### WRITTEN REQUEST
Which lines hold the word "from"? Show each of them.

### MATERIAL
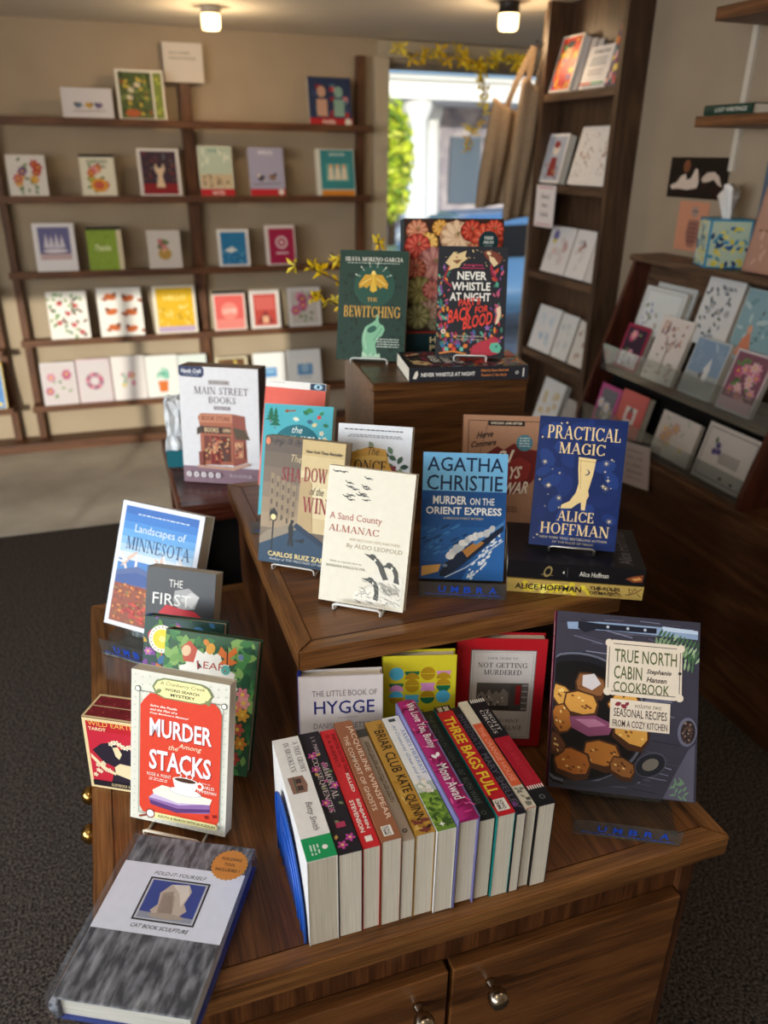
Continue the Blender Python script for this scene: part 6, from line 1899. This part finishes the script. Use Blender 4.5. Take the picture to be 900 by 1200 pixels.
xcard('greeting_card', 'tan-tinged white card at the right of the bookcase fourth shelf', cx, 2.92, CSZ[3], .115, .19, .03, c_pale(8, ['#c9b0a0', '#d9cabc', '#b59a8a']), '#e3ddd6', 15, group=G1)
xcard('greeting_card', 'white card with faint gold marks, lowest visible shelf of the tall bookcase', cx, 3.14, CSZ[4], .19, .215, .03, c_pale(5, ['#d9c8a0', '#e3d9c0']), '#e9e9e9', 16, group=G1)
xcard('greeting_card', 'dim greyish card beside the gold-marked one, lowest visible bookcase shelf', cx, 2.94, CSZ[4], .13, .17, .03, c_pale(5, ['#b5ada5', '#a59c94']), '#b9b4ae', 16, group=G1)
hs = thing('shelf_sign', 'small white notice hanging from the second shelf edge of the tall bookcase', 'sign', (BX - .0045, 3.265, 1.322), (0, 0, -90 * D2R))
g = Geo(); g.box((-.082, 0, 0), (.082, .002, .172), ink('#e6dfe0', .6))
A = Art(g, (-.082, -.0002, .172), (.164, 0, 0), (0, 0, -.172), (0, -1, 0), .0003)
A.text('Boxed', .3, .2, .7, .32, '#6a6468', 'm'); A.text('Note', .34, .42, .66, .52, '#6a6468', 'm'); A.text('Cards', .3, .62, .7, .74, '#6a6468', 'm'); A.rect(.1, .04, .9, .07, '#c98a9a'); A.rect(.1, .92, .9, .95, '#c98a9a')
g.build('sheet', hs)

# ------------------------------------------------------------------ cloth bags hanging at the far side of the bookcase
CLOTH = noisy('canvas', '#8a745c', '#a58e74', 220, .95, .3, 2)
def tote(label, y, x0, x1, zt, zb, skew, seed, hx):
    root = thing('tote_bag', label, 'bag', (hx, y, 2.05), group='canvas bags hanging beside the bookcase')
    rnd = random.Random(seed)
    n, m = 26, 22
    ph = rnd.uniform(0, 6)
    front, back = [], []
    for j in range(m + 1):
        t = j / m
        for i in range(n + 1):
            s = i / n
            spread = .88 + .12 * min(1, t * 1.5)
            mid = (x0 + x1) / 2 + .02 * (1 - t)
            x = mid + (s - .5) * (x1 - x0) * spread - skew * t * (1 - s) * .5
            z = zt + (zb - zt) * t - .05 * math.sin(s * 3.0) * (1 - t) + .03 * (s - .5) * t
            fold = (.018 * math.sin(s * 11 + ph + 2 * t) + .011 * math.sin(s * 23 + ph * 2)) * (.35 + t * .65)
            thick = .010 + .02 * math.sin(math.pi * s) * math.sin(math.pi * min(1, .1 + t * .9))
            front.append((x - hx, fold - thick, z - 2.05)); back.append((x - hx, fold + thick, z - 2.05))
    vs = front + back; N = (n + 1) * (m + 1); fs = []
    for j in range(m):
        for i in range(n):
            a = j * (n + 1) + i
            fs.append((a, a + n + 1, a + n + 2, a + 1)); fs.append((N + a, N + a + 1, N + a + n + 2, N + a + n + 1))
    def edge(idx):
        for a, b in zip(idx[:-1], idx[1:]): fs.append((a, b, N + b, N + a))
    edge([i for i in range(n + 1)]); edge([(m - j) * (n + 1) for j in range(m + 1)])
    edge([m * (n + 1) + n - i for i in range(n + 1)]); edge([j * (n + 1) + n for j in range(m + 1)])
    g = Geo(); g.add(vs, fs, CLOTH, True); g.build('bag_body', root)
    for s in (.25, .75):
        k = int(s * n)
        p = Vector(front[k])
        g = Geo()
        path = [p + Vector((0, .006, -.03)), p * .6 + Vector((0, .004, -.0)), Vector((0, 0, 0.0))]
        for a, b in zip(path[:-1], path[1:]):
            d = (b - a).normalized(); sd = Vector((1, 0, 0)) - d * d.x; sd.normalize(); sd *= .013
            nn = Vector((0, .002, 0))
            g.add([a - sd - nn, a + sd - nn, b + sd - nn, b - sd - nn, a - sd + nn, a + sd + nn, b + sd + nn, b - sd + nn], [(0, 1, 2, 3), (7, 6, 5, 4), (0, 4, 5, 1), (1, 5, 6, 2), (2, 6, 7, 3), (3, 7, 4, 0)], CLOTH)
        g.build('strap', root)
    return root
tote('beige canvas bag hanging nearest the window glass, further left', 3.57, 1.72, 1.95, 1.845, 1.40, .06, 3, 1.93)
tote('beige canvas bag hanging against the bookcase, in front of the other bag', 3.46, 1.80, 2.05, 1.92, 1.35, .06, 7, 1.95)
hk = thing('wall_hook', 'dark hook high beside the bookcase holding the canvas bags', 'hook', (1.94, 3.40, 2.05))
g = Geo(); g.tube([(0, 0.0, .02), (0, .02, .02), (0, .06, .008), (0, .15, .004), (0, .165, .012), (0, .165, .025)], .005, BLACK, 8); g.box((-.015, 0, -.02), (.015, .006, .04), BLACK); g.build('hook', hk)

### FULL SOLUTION
Continue the Blender Python script for this scene: part 6, from line 1899. This part finishes the script. Use Blender 4.5. Take the picture to be 900 by 1200 pixels.
hs = thing('shelf_sign', 'small white notice hanging from the second shelf edge of the tall bookcase', 'sign', (BX - .0045, 3.265, 1.322), (0, 0, -90 * D2R))